▶ [Given exercise]
Copy exactly the lines that run from the top of the listing to the line containing "EYE = 2.49;", both ends included, and omit the pictures.
◇ ◇ ◇
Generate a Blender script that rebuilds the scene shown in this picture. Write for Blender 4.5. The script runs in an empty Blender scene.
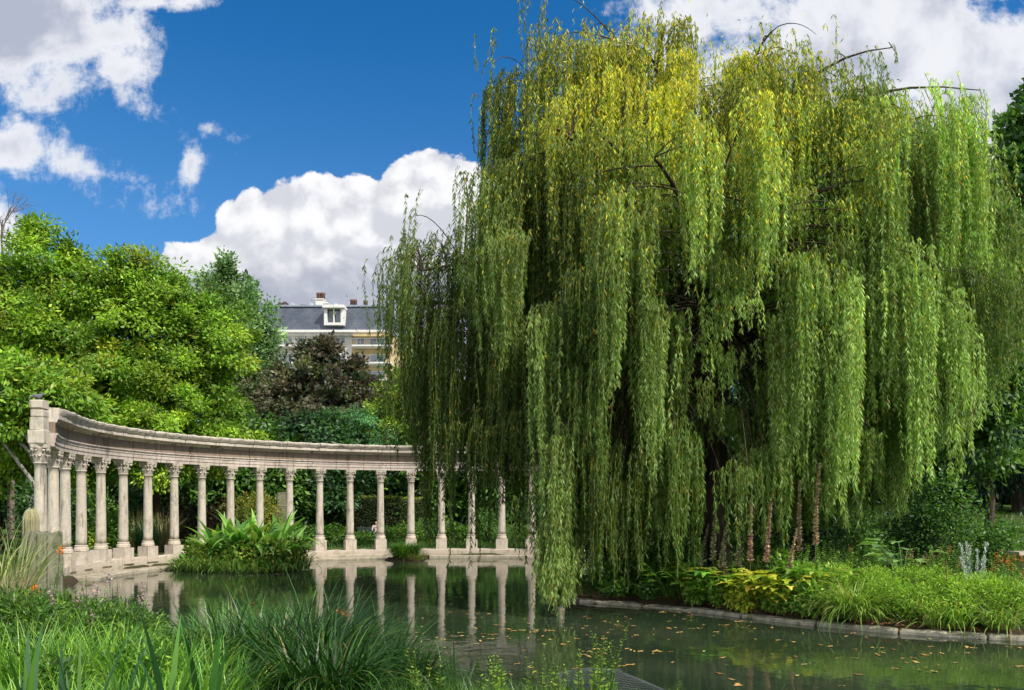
import bpy, bmesh, math, random
import numpy as np
from mathutils import Vector, Matrix
R = math.radians
rng = np.random.default_rng(7)
random.seed(7)
scene = bpy.context.scene
col = scene.collection
EYE = 2.49; F = 796.0; HY = 508.0          # eye height over the water, focal length in pixels, horizon row

def W(px, py, z=0.3):                       # where a ray through a picture point meets height z
    d = (EYE - z) * F / (py - HY)
    return ((px - 512) / F * d, d)
def WX(px, d): return (px - 512) / F * d
def WZ(py, d): return EYE + (HY - py) / F * d

# ------------------------------------------------------------------ objects
def tag(o, label=None, cat=None, group=None, kind=None):
    if label: o['label'] = label
    if cat: o['category'] = cat
    if group: o['group'] = group
    if kind: o['kind'] = kind
    return o
def empty(name, loc=(0, 0, 0), rz=0.0):
    o = bpy.data.objects.new(name, None); col.objects.link(o)
    o.location = loc; o.rotation_euler = (0, 0, rz); o.empty_display_size = 0.2
    return o
def link(name, me, mat=None, parent=None):
    if mat is not None and len(me.materials) == 0: me.materials.append(mat)
    o = bpy.data.objects.new(name, me); col.objects.link(o)
    if parent is not None: o.parent = parent
    return o
def copy_tree(o, parent=None):
    c = o.copy(); col.objects.link(c); c.parent = parent
    for ch in [x for x in bpy.data.objects if x.parent == o]: copy_tree(ch, c)
    return c
def mesh_np(name, V, Fc, C=None, smooth=False):
    """V (n,3); Fc (m,k) faces of k corners; C (n,3) point colours"""
    me = bpy.data.meshes.new(name)
    V = np.asarray(V, np.float32); Fc = np.asarray(Fc, np.int32)
    m, k = Fc.shape
    me.vertices.add(len(V)); me.vertices.foreach_set('co', V.ravel())
    me.loops.add(m * k); me.loops.foreach_set('vertex_index', Fc.ravel())
    me.polygons.add(m); me.polygons.foreach_set('loop_start', np.arange(0, m * k, k, dtype=np.int32))
    if smooth: me.polygons.foreach_set('use_smooth', np.ones(m, bool))
    if C is not None:
        a = me.color_attributes.new('Col', 'FLOAT_COLOR', 'POINT')
        c4 = np.ones((len(V), 4), np.float32); c4[:, :3] = np.clip(C, 0, 1)
        a.data.foreach_set('color', c4.ravel())
    me.update(calc_edges=True)
    return me
class Acc:
    def __init__(s): s.V = []; s.F = []; s.C = []; s.n = 0
    def add(s, V, Fc, C=None):
        V = np.asarray(V, float).reshape(-1, 3); Fc = np.asarray(Fc, int)
        s.V.append(V); s.F.append(Fc + s.n); s.n += len(V)
        if C is None: C = np.ones((len(V), 3)) * .1
        C = np.asarray(C, float)
        if C.ndim == 1: C = np.tile(C, (len(V), 1))
        s.C.append(C)
    def build(s, name, mat, parent=None, smooth=False):
        return link(name, mesh_np(name, np.vstack(s.V), np.vstack(s.F), np.vstack(s.C), smooth), mat, parent)

def unit(a): return a / np.maximum(np.linalg.norm(a, axis=-1, keepdims=True), 1e-9)

# ------------------------------------------------------------------ materials
class NT:
    def __init__(s, nt): s.nt = nt; s.N = nt.nodes; s.L = nt.links
    def node(s, typ, ins=None, **props):
        n = s.N.new(typ)
        for k, v in props.items(): setattr(n, k, v)
        for k, v in (ins or {}).items():
            if isinstance(v, bpy.types.NodeSocket): s.L.new(v, n.inputs[k])
            else: n.inputs[k].default_value = v
        return n
    def m(s, op, a, b=None, c=None, clamp=False):
        n = s.N.new('ShaderNodeMath'); n.operation = op; n.use_clamp = clamp
        for i, v in enumerate((a, b, c)):
            if v is None: continue
            if isinstance(v, bpy.types.NodeSocket): s.L.new(v, n.inputs[i])
            else: n.inputs[i].default_value = v
        return n.outputs[0]
    def mix(s, f, a, b, mode='MIX'):
        n = s.N.new('ShaderNodeMix'); n.data_type = 'RGBA'; n.blend_type = mode
        for i, v in ((0, f), (6, a), (7, b)):
            if isinstance(v, bpy.types.NodeSocket): s.L.new(v, n.inputs[i])
            elif i == 0: n.inputs[i].default_value = v
            else: n.inputs[i].default_value = (*v, 1)
        return n.outputs[2]
    def smooth(s, v, a, b):
        n = s.N.new('ShaderNodeMapRange'); n.interpolation_type = 'SMOOTHSTEP'
        s.L.new(v, n.inputs[0]); n.inputs[1].default_value = a; n.inputs[2].default_value = b
        return n.outputs[0]
    def noise(s, vec, scale, detail=4, rough=.55, dist=0., dim='3D'):
        n = s.node('ShaderNodeTexNoise', noise_dimensions=dim, ins={'Scale': scale, 'Detail': detail, 'Roughness': rough, 'Distortion': dist})
        if vec is not None: s.L.new(vec, n.inputs['Vector'])
        return n.outputs['Fac']
def newmat(name):
    m = bpy.data.materials.new(name); m.use_nodes = True
    t = NT(m.node_tree); t.N.clear()
    out = t.node('ShaderNodeOutputMaterial')
    return m, t, out

def leaf_mat(name, trans=.35, rough=.45, spec=.35, var=.25, tr_tint=(1.15, 1.3, .45)):
    m, t, out = newmat(name)
    att = t.node('ShaderNodeAttribute', attribute_name='Col')
    geo = t.node('ShaderNodeNewGeometry')
    n = t.noise(geo.outputs['Position'], 1.3, 3)
    f = t.m('MULTIPLY_ADD', n, 2 * var, 1 - var)
    comb = t.node('ShaderNodeCombineColor', {0: f, 1: f, 2: f})
    c = t.mix(1.0, att.outputs['Color'], comb.outputs[0], 'MULTIPLY')
    p = t.node('ShaderNodeBsdfPrincipled', {'Base Color': c, 'Roughness': rough, 'Specular IOR Level': spec})
    c2 = t.mix(1.0, c, tr_tint, 'MULTIPLY')
    tr = t.node('ShaderNodeBsdfTranslucent', {'Color': c2})
    mx = t.node('ShaderNodeMixShader', {0: trans, 1: p.outputs[0], 2: tr.outputs[0]})
    t.L.new(mx.outputs[0], out.inputs[0])
    return m
def solid_mat(name, c1, c2, scale=3, rough=.8, bump=.3, bscale=12, spec=.3, metal=0., streak=False, detail=5, dist=.01):
    m, t, out = newmat(name)
    tc = t.node('ShaderNodeTexCoord')
    v = tc.outputs['Object']
    if streak:
        mp = t.node('ShaderNodeMapping', {'Vector': v, 'Scale': (1, 1, .15)}); v = mp.outputs[0]
    n = t.noise(v, scale, detail, .6)
    f = t.smooth(n, .35, .65)
    c = t.mix(f, c1, c2)
    b = t.node('ShaderNodeBump', {'Strength': bump, 'Distance': dist, 'Height': t.noise(v, bscale, 6, .65)})
    p = t.node('ShaderNodeBsdfPrincipled', {'Base Color': c, 'Roughness': rough, 'Specular IOR Level': spec, 'Metallic': metal, 'Normal': b.outputs[0]})
    t.L.new(p.outputs[0], out.inputs[0])
    return m
def stone_mat(name, base, dark, moss, moss_amt=.5, dark_amt=.5, joint=None, black=0.):
    """weathered limestone: blotches, rain streaks, lichen; position based so that no two columns match"""
    m, t, out = newmat(name)
    geo = t.node('ShaderNodeNewGeometry'); pos = geo.outputs['Position']
    big = t.noise(pos, .9, 5, .65)
    mid = t.noise(pos, 5., 6, .7)
    fine = t.noise(pos, 38., 4, .7)
    mp = t.node('ShaderNodeMapping', {'Vector': pos, 'Scale': (5., 5., .55)})
    stk = t.noise(mp.outputs[0], 1.3, 5, .65)
    c = t.mix(t.smooth(mid, .3, .7), tuple(x * .86 for x in base), tuple(min(1, x * 1.1) for x in base))
    c = t.mix(t.m('MULTIPLY', t.smooth(stk, .52, .72), dark_amt), c, dark)
    c = t.mix(t.m('MULTIPLY', t.smooth(fine, .6, .75), .35), c, tuple(x * .35 for x in base))
    pit = t.m('MULTIPLY', t.smooth(mid, .6, .7), t.smooth(big, .45, .6))
    c = t.mix(t.m('MULTIPLY', pit, .55), c, dark)
    mos = t.m('MULTIPLY', t.smooth(t.noise(pos, 2.1, 6, .7), .52, .68), moss_amt)
    c = t.mix(mos, c, moss)
    up = t.node('ShaderNodeSeparateXYZ', {0: geo.outputs['Normal']})
    upf = t.m('MULTIPLY', t.smooth(up.outputs[2], .5, .95), t.smooth(mid, .42, .6))
    c = t.mix(t.m('MULTIPLY', upf, .6), c, dark)
    # wet foot near the water
    sep = t.node('ShaderNodeSeparateXYZ', {0: pos})
    wet = t.m('SUBTRACT', 1.0, t.smooth(sep.outputs[2], .02, .5))
    c = t.mix(t.m('MULTIPLY', wet, t.m('MULTIPLY', t.smooth(mid, .3, .6), .55)), c, tuple(x * .7 for x in moss))
    h = t.m('ADD', t.m('MULTIPLY', mid, .7), t.m('MULTIPLY', fine, .4))
    if joint:
        ang_ = t.m('ARCTAN2', t.m('SUBTRACT', sep.outputs[1], 29.13), t.m('SUBTRACT', sep.outputs[0], -2.385))
        fr = t.m('FRACT', t.m('ADD', t.m('MULTIPLY', ang_, joint), .3))
        jl = t.m('LESS_THAN', t.m('ABSOLUTE', t.m('SUBTRACT', fr, .5)), .009)
        c = t.mix(t.m('MULTIPLY', jl, .8), c, tuple(x * .12 for x in base))
        tone = t.m('FRACT', t.m('MULTIPLY', t.m('FLOOR', t.m('ADD', t.m('MULTIPLY', ang_, joint), .3)), .618))
        tn_ = t.m('MULTIPLY_ADD', tone, .24, .84); cc_ = t.node('ShaderNodeCombineColor', {0: tn_, 1: tn_, 2: tn_})
        c = t.mix(1.0, c, cc_.outputs[0], 'MULTIPLY')
    if black:
        bk = t.smooth(t.noise(pos, 1.5, 7, .75), .56, .63)
        c = t.mix(t.m('MULTIPLY', bk, black), c, (.05, .045, .042))
    b = t.node('ShaderNodeBump', {'Strength': .7, 'Distance': .02, 'Height': h})
    p = t.node('ShaderNodeBsdfPrincipled', {'Base Color': c, 'Roughness': .88, 'Specular IOR Level': .2, 'Normal': b.outputs[0]})
    t.L.new(p.outputs[0], out.inputs[0])
    return m

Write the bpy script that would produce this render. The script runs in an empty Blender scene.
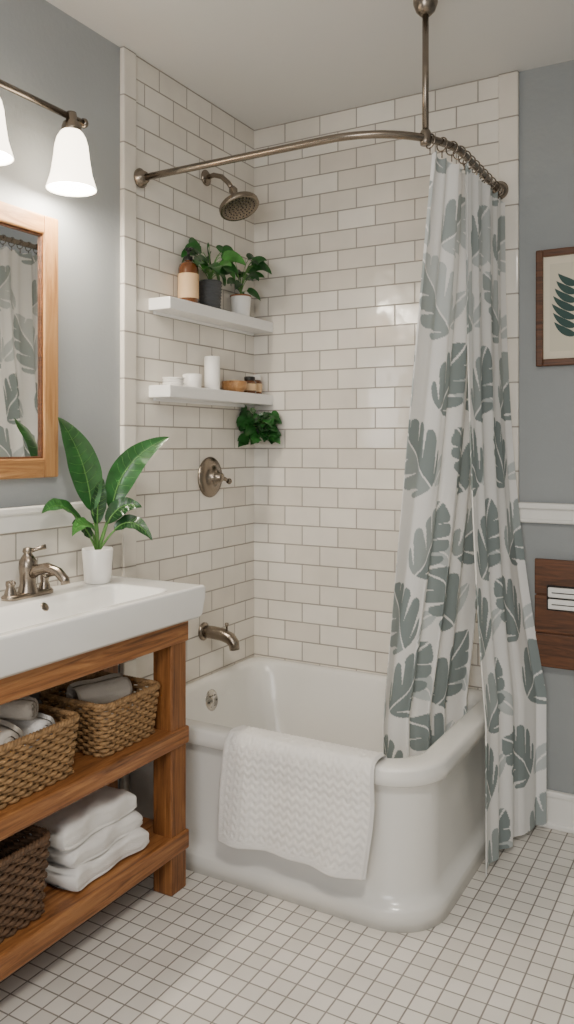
import bpy, bmesh, math, random
import numpy as np
from mathutils import Vector, Matrix
random.seed(7); np.random.seed(7)
V=Vector
# ------------------------------------------------------------------ helpers
def lin(h):
    h=h.lstrip('#'); c=[int(h[i:i+2],16)/255 for i in (0,2,4)]
    return tuple(((x/12.92) if x<=0.04045 else ((x+0.055)/1.055)**2.4) for x in c)+(1.0,)

def base_mat(name):
    m=bpy.data.materials.new(name); m.use_nodes=True
    nt=m.node_tree; b=nt.nodes['Principled BSDF']
    return m,nt,b
def N(nt,t,**kw):
    n=nt.nodes.new(t)
    for k,v in kw.items(): setattr(n,k,v)
    return n
def mat(name,col,rough=0.5,metal=0.0,bump=0.0,bscale=200.0,var=0.0,vscale=8.0,coat=0.0,sub=0.0,stretch=None,trans=0.0):
    m,nt,b=base_mat(name)
    c=lin(col)
    b.inputs['Base Color'].default_value=c
    b.inputs['Roughness'].default_value=rough
    b.inputs['Metallic'].default_value=metal
    b.inputs['Coat Weight'].default_value=coat
    b.inputs['Coat Roughness'].default_value=0.05
    if sub>0:
        b.inputs['Subsurface Weight'].default_value=sub
        b.inputs['Subsurface Scale'].default_value=0.01
    if trans>0: b.inputs['Transmission Weight'].default_value=trans
    tc=N(nt,'ShaderNodeTexCoord'); mp=N(nt,'ShaderNodeMapping')
    if stretch: mp.inputs['Scale'].default_value=stretch
    nt.links.new(tc.outputs['Object'],mp.inputs['Vector'])
    if var>0:
        n=N(nt,'ShaderNodeTexNoise'); n.inputs['Scale'].default_value=vscale; n.inputs['Detail'].default_value=5
        nt.links.new(mp.outputs[0],n.inputs['Vector'])
        r=N(nt,'ShaderNodeValToRGB')
        r.color_ramp.elements[0].position=0.3; r.color_ramp.elements[1].position=0.7
        r.color_ramp.elements[0].color=tuple(x*(1-var) for x in c[:3])+(1,)
        r.color_ramp.elements[1].color=tuple(min(1,x*(1+var*0.6)) for x in c[:3])+(1,)
        nt.links.new(n.outputs['Fac'],r.inputs['Fac']); nt.links.new(r.outputs['Color'],b.inputs['Base Color'])
    if bump>0:
        n=N(nt,'ShaderNodeTexNoise'); n.inputs['Scale'].default_value=bscale; n.inputs['Detail'].default_value=3
        nt.links.new(mp.outputs[0],n.inputs['Vector'])
        bp=N(nt,'ShaderNodeBump'); bp.inputs['Strength'].default_value=bump; bp.inputs['Distance'].default_value=0.003
        nt.links.new(n.outputs['Fac'],bp.inputs['Height']); nt.links.new(bp.outputs['Normal'],b.inputs['Normal'])
    return m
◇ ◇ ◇
▶ [The result]
Generate a Blender script that rebuilds the scene shown in this picture. Write for Blender 4.5. The script runs in an empty Blender scene.
import bpy, bmesh, math, random
import numpy as np
from mathutils import Vector, Matrix
R = math.radians
rng = np.random.default_rng(7)
random.seed(7)
scene = bpy.context.scene
col = scene.collection
EYE = 2.49; F = 796.0; HY = 508.0          # eye height over the water, focal length in pixels, horizon row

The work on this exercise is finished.